Frank Macchiarola, API’s senior vice president of policy, economics and regulatory affairs, said “our industry sees this as important for environmental stewardship as well as for business.” He said “capturing methane emissions is in our interest because ultimately we’re going to provide for American families and consumers.”

The Trump move eliminates regulations limiting methane on pipelines and storage facilities in between processing plants and consumers, the NRDC’s Doniger said. It reduces the frequency of important monitoring. And it allows the EPA to expand the number of low-production wells that are exempt from certain regulations, Doniger added.

The world’s biggest oil companies, however, have already pledged to cut methane emissions.

BP said that the new methane regulations would have no impact on the company’s operations. A BP spokesman, Jason Ryan, said the London-based company would continue plans to install monitoring equipment throughout BP’s international and U.S. operations by 2023. Once it collects a reliable count of emissions, it will slash those emissions by half, Ryan said.

Exxon Mobil, which signed a set of “Methane Guiding Principles,” says it has cut emissions by 20 percent since 2016. Chevron has tied executive compensation to reductions in methane emissions.
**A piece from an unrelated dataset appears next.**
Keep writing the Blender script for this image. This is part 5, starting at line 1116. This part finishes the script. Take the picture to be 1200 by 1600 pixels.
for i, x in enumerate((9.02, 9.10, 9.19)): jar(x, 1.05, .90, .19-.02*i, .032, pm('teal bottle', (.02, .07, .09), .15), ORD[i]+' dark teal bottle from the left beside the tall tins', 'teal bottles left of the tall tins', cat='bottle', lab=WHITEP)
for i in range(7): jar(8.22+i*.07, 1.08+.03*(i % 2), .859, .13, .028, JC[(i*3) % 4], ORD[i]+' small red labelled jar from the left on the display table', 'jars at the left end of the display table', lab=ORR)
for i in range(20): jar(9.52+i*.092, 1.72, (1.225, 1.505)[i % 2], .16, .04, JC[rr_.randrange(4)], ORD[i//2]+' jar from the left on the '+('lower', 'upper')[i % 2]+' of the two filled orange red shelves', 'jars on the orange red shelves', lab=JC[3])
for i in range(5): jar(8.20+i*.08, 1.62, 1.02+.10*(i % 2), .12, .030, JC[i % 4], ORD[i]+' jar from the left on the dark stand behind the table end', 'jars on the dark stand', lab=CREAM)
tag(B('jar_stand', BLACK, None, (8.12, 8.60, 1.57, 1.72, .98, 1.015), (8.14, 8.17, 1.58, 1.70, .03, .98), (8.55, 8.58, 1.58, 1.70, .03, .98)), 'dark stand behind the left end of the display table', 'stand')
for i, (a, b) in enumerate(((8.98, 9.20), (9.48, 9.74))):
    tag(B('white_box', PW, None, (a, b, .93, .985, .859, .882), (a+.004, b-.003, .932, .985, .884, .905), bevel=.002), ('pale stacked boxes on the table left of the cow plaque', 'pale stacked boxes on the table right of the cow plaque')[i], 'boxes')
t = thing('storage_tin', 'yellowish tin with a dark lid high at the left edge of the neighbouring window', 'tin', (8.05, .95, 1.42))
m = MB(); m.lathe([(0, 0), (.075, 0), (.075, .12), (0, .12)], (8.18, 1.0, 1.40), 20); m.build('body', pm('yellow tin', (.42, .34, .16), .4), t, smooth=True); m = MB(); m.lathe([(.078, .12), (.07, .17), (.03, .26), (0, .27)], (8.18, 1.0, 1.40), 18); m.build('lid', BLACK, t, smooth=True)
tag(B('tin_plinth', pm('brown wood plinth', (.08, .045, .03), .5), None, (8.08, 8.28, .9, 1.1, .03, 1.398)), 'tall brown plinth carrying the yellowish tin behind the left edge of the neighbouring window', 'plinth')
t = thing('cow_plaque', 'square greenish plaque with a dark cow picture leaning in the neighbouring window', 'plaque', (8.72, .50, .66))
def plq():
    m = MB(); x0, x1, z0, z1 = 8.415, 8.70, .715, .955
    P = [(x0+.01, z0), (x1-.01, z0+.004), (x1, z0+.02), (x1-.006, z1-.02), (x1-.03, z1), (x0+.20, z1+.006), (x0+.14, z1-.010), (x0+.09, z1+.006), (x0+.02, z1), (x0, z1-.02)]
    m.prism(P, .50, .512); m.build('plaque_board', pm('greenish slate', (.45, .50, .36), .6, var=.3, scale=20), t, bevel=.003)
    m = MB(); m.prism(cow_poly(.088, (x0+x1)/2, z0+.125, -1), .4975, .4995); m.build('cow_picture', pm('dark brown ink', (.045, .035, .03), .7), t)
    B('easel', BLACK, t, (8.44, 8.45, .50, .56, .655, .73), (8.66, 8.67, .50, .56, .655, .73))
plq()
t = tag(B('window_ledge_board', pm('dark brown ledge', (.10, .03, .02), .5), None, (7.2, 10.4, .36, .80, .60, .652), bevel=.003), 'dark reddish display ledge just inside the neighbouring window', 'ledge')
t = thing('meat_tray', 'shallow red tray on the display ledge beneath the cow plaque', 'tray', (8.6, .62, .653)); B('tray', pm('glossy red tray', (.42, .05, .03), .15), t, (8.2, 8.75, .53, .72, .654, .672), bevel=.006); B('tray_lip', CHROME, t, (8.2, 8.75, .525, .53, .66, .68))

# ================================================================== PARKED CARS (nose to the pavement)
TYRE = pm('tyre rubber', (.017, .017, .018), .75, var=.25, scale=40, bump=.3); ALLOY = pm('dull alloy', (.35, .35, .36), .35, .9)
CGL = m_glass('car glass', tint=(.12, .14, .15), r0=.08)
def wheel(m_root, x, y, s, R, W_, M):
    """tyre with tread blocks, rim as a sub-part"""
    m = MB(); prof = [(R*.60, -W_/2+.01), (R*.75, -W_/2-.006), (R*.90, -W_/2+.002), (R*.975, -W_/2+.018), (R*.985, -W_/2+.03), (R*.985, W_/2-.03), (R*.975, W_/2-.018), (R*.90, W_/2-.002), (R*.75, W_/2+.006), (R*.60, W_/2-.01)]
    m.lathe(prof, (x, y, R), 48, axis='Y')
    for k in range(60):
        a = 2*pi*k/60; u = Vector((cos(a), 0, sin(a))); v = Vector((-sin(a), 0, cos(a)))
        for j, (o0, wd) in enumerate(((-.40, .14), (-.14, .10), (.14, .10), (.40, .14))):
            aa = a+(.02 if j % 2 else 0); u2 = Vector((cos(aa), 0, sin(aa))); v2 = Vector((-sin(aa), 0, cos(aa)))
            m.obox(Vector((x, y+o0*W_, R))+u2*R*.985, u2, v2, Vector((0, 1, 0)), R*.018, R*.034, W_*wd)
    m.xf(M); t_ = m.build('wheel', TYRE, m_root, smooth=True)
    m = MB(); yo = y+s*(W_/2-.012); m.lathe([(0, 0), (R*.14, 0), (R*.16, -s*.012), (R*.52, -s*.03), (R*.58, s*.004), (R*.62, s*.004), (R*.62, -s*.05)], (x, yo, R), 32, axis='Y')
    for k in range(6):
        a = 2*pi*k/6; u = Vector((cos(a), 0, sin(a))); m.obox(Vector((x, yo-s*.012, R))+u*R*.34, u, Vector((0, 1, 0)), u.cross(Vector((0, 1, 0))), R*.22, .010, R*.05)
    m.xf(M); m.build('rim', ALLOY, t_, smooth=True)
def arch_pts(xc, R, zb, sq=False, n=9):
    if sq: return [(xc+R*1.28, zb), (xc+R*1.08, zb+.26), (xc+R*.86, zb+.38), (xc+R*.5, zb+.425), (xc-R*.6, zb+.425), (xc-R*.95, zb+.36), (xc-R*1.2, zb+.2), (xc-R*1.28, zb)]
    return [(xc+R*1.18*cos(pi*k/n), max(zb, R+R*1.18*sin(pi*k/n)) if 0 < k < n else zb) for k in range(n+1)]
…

In March 2019, Royal Dutch Shell’s head of U.S. operations, Gretchen Watkins, urged the Trump administration to tighten instead of loosen regulation of methane emissions.

“It is a big part of the climate problem, and frankly, we can do more,” Watkins said in an interview with Reuters at IHS Markit’s CERAWeek conference in Houston in 2019. “We don’t usually tell governments how to do their job, but we’re ready to break with that and say, ‘Actually, we want to tell you how to do your job,’ ” she said.